_What you have to do_. Omit pictures and quote the listing below line by line, from its start through the line that holds "from mathutils.bvhtree import BVHTree".

# start of Dataset excerpt

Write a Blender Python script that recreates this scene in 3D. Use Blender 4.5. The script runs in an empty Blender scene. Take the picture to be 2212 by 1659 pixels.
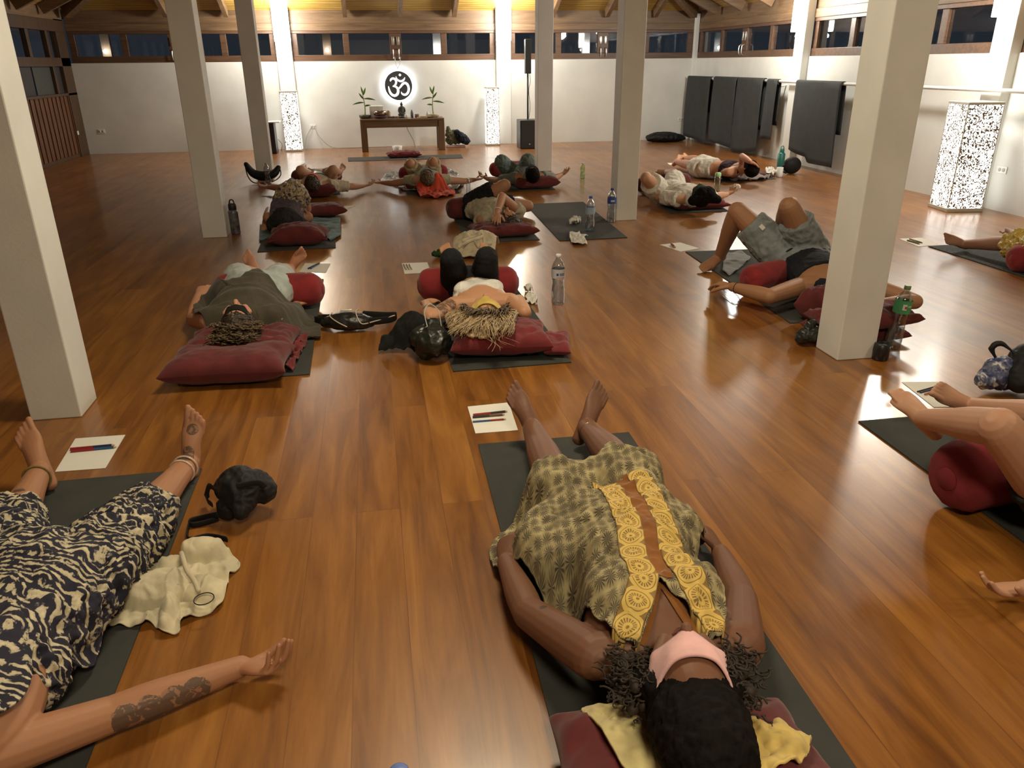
import bpy, math, random
import numpy as np
from mathutils import Vector, Matrix, noise
from mathutils.bvhtree import BVHTree

scene = bpy.context.scene
col = scene.collection
R = math.radians
random.seed(7)

# ------------------------------------------------------------------ camera
FPX, PITCH, ROLL, YAW, CH = 1667.6, R(22.615), R(-0.516), R(9.638), 1.40
W, H = 2212, 1659
_f = Vector((math.sin(YAW) * math.cos(PITCH), math.cos(YAW) * math.cos(PITCH), -math.sin(PITCH)))
_r = Vector((math.cos(YAW), -math.sin(YAW), 0))
_u = _r.cross(_f)
CR = _r * math.cos(ROLL) + _u * math.sin(ROLL)
CU = -_r * math.sin(ROLL) + _u * math.cos(ROLL)
CF = _f
cam_d = bpy.data.cameras.new('camera')
cam_d.sensor_width = 36
cam_d.lens = FPX / W * 36
cam_d.clip_start = 0.02
cam = bpy.data.objects.new('camera', cam_d)
col.objects.link(cam)
cam.matrix_world = Matrix(((CR.x, CU.x, -CF.x, 0), (CR.y, CU.y, -CF.y, 0), (CR.z, CU.z, -CF.z, CH), (0, 0, 0, 1)))
scene.camera = cam

# ------------------------------------------------------------------ world, exposure, light levels
wd = bpy.data.worlds.new('night_sky')
scene.world = wd
wd.use_nodes = True
wd.node_tree.nodes['Background'].inputs[0].default_value = (0.016, 0.022, 0.03, 1)
wd.node_tree.nodes['Background'].inputs[1].default_value = 0.5
scene.view_settings.view_transform = 'Standard'
scene.view_settings.look = 'None'
scene.view_settings.gamma = 1
scene.view_settings.use_curve_mapping = False
scene.view_settings.exposure = 0.78
LAMP_E = 8.0        # wall lamp shades
LAMP_PT = 82.0       # unseen point light set out in front of each wall lamp shade, W
LANT_E = 2.6         # floor lanterns
OM_E = 15.0           # ring behind the disc
WARM_W = 55.0        # unseen warm fill lights added over the near half of the hall


def at(u, v, z=0.0):
    """point of the photograph (2212x1659 px) met with the level at height z"""
    d = CF + CR * ((u - W / 2) / FPX) + CU * ((H / 2 - v) / FPX)
    t = (z - CH) / d.z
    return Vector((d.x * t, d.y * t, z))


def atx(u, v, x):
    d = CF + CR * ((u - W / 2) / FPX) + CU * ((H / 2 - v) / FPX)
    t = x / d.x
    return Vector((x, d.y * t, CH + d.z * t))


def aty(u, v, y):
    d = CF + CR * ((u - W / 2) / FPX) + CU * ((H / 2 - v) / FPX)
    t = y / d.y
    return Vector((d.x * t, y, CH + d.z * t))


# ------------------------------------------------------------------ materials
MATS = {}


def new_mat(name):
    m = bpy.data.materials.new(name)
    m.use_nodes = True
    nt = m.node_tree
    b = nt.nodes['Principled BSDF']
    return m, nt, b


def N(nt, t, **kw):
    n = nt.nodes.new(t)
    for k, v in kw.items():
        setattr(n, k, v)
    return n


def math_node(nt, op, a, b=None, clamp=False):
    n = N(nt, 'ShaderNodeMath', operation=op)
    n.use_clamp = clamp
    for i, x in enumerate((a, b)):
        if x is None:
            continue
        if isinstance(x, (int, float)):
            n.inputs[i].default_value = x
        else:
            nt.links.new(x, n.inputs[i])
    return n.outputs[0]


def mixc(nt, fac, a, b):
    n = N(nt, 'ShaderNodeMix', data_type='RGBA')
    for i, x in ((0, fac), (6, a), (7, b)):
        if isinstance(x, (int, float)):
            n.inputs[i].default_value = x
        elif isinstance(x, tuple):
            n.inputs[i].default_value = (*x, 1) if len(x) == 3 else x
        else:
            nt.links.new(x, n.inputs[i])
    return n.outputs[2]


def objco(nt, scale=(1, 1, 1), rot=(0, 0, 0), uv=False):
    tc = N(nt, 'ShaderNodeTexCoord')
    mp = N(nt, 'ShaderNodeMapping')
    mp.inputs['Scale'].default_value = scale
    mp.inputs['Rotation'].default_value = rot
    nt.links.new(tc.outputs['UV' if uv else 'Object'], mp.inputs[0])
    return mp.outputs[0]


def noise_t(nt, vec, scale, detail=4, rough=.5, dist=0):
    n = N(nt, 'ShaderNodeTexNoise')
    n.inputs['Scale'].default_value = scale
    n.inputs['Detail'].default_value = detail
    n.inputs['Roughness'].default_value = rough
    n.inputs['Distortion'].default_value = dist
    nt.links.new(vec, n.inputs['Vector'])
    return n.outputs[0]


def ramp(nt, fac, stops):
    n = N(nt, 'ShaderNodeValToRGB')
    e = n.color_ramp.elements
    while len(e) < len(stops):
        e.new(.5)
    for i, (p, c) in enumerate(stops):
        e[i].position = p
        e[i].color = (*c, 1) if len(c) == 3 else c
    nt.links.new(fac, n.inputs[0])
    return n.outputs[0]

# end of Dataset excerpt

_Exercise solution_.
Write a Blender Python script that recreates this scene in 3D. Use Blender 4.5. The script runs in an empty Blender scene. Take the picture to be 2212 by 1659 pixels.
import bpy, math, random
import numpy as np
from mathutils import Vector, Matrix, noise
from mathutils.bvhtree import BVHTree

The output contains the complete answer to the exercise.